++++ Record excerpts

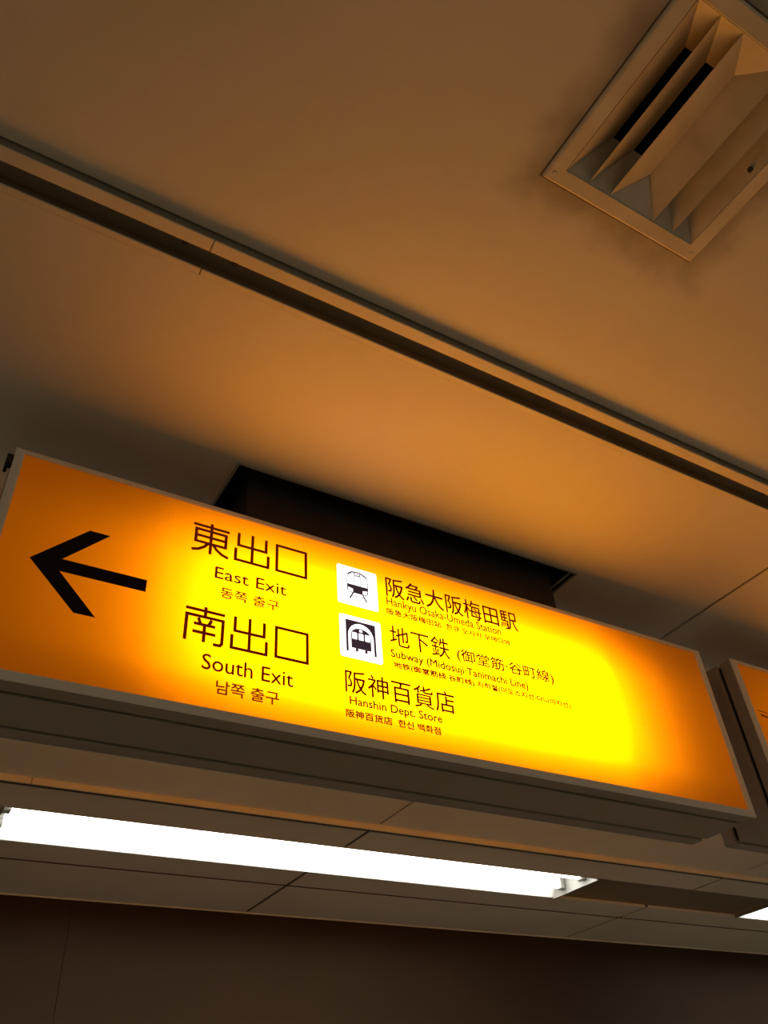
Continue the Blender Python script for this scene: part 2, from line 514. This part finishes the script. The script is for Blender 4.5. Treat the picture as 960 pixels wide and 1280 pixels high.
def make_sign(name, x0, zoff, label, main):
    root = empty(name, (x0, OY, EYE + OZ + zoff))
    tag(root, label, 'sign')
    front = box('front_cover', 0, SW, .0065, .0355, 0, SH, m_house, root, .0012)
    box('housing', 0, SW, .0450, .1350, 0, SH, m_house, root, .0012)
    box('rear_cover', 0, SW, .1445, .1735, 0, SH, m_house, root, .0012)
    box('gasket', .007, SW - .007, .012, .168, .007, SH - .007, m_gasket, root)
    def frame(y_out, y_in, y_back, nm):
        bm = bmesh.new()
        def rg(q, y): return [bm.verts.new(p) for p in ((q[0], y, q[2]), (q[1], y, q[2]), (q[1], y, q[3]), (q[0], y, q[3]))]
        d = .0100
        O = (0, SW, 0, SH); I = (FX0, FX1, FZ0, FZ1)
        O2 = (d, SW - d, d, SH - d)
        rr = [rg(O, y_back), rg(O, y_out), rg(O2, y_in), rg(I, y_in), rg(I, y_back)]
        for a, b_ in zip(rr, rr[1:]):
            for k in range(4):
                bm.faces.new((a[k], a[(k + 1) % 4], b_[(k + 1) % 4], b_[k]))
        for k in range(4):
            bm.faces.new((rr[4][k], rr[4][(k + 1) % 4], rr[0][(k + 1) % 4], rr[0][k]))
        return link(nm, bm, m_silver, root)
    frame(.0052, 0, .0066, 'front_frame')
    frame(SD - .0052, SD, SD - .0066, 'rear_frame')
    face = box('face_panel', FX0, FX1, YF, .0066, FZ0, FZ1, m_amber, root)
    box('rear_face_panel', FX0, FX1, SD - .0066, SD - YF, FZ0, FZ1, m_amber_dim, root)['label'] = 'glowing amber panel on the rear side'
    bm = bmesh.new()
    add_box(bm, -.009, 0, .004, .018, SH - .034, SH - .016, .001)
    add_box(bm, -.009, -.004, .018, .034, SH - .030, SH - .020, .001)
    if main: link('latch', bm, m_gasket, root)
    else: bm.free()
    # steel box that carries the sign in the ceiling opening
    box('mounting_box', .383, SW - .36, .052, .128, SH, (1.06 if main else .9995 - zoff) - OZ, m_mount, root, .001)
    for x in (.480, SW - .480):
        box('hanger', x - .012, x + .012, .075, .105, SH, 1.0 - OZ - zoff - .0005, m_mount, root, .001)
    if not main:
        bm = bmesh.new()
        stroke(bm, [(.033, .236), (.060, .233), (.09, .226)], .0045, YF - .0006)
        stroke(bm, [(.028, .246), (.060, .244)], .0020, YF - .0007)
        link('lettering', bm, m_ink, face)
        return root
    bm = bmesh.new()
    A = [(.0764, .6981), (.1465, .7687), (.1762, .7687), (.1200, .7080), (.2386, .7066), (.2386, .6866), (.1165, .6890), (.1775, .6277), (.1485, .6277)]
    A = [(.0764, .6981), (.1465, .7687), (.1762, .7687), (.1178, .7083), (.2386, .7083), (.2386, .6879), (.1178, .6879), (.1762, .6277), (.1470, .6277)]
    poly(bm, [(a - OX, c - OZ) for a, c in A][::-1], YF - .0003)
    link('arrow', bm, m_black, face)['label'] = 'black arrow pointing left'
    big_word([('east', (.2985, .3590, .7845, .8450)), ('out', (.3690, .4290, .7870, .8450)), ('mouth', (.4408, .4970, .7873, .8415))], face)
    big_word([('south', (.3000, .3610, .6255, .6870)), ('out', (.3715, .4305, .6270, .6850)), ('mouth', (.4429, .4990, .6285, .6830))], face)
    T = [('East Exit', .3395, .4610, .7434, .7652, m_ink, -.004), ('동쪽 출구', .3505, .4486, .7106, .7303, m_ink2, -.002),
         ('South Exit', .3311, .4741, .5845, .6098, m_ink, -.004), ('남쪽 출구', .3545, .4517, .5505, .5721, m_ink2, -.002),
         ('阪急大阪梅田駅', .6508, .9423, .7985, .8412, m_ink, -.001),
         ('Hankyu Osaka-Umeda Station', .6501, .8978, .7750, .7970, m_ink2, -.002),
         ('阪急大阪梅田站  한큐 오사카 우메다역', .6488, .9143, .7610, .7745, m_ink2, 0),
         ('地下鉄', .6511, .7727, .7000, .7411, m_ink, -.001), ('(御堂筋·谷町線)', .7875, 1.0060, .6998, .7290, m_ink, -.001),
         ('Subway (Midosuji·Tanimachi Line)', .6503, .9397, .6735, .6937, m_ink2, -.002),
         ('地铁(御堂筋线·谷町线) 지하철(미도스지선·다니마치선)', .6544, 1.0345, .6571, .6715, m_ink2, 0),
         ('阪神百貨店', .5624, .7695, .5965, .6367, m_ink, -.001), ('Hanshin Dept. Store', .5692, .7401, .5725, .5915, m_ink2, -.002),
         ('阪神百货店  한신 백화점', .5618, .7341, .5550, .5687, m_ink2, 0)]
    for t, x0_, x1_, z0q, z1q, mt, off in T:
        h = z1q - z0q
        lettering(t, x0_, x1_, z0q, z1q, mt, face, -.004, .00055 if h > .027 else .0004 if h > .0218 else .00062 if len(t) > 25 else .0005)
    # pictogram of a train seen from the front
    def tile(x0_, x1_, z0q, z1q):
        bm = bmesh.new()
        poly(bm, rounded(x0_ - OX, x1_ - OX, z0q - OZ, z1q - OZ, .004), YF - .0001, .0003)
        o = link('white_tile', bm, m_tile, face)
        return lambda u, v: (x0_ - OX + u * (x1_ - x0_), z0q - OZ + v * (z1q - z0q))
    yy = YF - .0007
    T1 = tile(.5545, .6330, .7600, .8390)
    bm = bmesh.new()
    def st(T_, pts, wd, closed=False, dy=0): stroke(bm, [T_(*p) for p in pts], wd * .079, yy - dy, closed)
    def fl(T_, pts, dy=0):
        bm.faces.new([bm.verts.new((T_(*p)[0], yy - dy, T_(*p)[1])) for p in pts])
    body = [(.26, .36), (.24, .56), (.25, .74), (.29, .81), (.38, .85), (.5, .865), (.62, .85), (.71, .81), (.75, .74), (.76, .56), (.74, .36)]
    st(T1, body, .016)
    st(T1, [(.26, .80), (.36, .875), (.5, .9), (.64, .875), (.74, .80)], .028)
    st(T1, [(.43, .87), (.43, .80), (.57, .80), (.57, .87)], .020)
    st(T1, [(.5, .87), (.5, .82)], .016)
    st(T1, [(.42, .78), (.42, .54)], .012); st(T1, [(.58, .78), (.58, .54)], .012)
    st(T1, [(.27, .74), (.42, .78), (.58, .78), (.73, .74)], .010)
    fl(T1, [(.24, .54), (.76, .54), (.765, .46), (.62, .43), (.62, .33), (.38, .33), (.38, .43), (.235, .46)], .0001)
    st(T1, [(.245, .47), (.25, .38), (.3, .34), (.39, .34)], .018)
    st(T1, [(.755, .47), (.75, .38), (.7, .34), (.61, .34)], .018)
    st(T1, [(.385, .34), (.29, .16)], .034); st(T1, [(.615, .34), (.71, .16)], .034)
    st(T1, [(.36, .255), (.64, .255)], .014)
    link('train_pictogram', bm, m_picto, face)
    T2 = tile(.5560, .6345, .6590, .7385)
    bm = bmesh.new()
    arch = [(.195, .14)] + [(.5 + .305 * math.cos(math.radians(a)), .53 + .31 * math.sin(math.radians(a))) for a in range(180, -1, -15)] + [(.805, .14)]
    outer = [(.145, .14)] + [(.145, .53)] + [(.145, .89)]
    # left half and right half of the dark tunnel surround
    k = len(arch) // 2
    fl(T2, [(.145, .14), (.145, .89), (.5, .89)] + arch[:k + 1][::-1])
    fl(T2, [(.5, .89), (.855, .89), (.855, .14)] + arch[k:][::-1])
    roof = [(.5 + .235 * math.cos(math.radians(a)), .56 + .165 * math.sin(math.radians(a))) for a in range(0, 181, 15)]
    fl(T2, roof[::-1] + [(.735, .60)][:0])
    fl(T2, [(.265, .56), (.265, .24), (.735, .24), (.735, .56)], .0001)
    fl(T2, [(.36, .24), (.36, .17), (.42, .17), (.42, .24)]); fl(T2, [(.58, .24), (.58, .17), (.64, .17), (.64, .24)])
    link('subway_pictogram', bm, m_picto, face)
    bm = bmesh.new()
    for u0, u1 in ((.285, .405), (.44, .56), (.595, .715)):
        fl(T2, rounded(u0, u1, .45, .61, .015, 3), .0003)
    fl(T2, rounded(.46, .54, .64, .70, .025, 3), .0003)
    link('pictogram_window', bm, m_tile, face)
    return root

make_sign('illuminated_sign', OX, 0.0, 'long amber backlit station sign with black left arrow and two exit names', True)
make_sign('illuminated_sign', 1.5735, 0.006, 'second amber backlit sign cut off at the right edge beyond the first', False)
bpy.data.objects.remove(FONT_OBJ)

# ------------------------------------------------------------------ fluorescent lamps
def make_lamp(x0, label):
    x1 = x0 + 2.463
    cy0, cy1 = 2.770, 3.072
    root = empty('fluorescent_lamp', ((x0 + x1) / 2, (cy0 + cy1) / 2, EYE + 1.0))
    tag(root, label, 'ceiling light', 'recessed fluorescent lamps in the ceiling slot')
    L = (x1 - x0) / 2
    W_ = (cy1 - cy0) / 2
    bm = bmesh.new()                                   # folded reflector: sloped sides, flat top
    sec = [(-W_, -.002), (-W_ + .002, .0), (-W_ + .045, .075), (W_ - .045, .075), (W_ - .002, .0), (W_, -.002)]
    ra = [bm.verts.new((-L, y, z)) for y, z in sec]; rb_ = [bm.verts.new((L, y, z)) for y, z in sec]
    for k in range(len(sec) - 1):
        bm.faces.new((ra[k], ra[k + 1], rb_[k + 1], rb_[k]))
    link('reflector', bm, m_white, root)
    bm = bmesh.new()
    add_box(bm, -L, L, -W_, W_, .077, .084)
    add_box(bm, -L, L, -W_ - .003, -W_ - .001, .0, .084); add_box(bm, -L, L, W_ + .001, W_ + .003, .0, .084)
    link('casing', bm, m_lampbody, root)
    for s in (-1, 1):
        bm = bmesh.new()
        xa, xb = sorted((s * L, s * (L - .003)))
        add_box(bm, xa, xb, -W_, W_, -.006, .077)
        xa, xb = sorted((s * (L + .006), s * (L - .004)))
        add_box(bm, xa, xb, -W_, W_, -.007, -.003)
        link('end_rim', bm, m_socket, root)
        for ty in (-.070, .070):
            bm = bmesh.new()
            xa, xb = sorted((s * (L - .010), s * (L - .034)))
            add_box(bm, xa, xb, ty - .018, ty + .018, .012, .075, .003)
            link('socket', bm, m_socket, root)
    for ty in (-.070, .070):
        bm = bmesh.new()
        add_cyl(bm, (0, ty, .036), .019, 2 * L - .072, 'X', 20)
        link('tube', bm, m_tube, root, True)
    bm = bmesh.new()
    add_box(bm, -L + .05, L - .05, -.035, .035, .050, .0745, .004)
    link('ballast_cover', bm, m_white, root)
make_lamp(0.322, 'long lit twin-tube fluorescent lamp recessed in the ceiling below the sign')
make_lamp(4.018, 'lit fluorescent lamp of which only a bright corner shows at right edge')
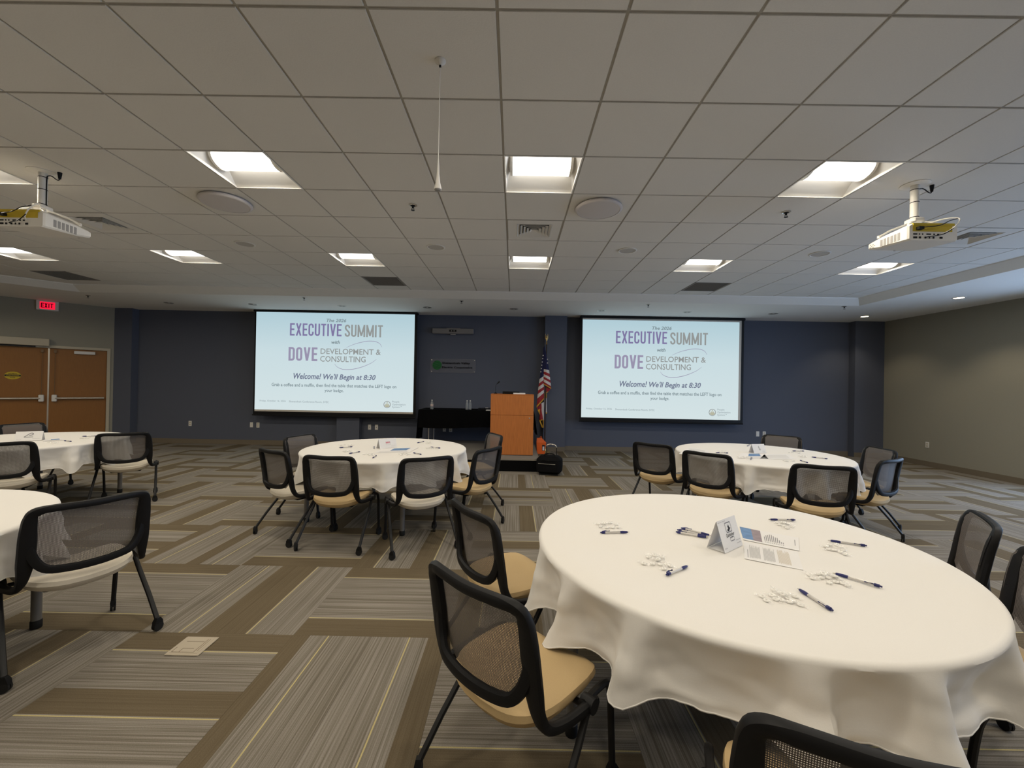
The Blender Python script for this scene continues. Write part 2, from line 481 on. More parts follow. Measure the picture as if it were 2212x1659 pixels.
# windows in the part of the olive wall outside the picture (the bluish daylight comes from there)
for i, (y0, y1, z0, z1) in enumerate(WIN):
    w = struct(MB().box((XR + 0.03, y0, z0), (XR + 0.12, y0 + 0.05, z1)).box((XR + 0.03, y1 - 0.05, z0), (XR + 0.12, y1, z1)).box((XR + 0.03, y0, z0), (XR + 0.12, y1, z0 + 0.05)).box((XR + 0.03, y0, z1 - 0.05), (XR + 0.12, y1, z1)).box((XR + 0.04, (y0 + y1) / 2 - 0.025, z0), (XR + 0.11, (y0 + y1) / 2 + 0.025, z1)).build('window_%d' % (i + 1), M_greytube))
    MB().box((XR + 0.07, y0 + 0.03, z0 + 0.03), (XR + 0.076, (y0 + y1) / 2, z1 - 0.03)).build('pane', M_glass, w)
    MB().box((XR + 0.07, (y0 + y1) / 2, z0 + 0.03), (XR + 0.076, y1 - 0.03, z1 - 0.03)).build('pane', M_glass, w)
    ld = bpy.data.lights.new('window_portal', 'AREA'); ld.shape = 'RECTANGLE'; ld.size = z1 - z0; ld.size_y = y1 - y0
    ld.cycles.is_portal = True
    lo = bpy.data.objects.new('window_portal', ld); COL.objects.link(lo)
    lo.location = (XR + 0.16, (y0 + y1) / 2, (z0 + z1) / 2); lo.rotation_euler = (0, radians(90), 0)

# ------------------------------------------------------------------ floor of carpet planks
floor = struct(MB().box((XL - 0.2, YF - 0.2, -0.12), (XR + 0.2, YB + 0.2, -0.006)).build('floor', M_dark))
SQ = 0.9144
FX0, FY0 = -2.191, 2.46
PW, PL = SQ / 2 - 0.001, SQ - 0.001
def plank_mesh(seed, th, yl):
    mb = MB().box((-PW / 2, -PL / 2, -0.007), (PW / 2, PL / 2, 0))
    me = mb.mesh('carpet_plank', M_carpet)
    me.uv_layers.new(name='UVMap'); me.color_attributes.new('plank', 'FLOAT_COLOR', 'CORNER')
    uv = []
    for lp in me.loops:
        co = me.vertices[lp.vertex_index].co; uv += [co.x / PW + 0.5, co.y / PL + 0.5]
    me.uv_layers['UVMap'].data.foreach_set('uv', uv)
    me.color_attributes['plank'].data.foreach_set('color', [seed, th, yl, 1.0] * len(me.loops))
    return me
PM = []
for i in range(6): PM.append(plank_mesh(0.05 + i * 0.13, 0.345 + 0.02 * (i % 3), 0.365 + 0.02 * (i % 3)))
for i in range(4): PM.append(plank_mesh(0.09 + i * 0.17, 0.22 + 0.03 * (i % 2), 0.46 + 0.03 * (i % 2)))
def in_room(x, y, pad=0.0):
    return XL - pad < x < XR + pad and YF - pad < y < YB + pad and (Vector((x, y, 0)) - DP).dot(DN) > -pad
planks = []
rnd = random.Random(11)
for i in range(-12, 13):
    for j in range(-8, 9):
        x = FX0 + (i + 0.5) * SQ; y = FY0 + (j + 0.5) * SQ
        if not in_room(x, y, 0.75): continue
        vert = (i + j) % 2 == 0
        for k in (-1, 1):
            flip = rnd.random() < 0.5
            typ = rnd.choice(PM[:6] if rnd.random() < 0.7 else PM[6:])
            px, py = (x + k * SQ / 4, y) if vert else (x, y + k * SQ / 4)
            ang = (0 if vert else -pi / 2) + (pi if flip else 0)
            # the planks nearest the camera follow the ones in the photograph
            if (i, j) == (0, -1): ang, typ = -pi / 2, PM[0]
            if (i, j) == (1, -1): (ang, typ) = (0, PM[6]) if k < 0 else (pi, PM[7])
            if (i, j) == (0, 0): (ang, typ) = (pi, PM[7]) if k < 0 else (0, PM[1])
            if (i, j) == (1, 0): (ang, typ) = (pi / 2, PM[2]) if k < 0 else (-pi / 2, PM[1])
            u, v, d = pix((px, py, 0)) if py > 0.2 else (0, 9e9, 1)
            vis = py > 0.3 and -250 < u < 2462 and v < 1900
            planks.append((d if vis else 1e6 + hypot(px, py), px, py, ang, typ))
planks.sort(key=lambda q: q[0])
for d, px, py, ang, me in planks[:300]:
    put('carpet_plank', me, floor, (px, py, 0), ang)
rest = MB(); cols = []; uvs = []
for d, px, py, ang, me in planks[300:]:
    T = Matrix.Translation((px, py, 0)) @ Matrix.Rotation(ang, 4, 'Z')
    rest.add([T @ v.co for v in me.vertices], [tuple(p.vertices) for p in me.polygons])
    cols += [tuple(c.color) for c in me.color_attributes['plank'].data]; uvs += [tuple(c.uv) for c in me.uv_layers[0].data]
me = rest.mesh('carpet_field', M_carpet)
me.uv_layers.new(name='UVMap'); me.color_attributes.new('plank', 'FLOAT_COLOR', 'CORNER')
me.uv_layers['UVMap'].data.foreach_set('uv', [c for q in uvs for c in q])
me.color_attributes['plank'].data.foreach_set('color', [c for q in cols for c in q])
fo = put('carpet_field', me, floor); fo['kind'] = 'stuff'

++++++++

- _Aim_: Of the lines in the data above, how many contain the word "Python"? Give only that figure.

- _Answer to this task_: 2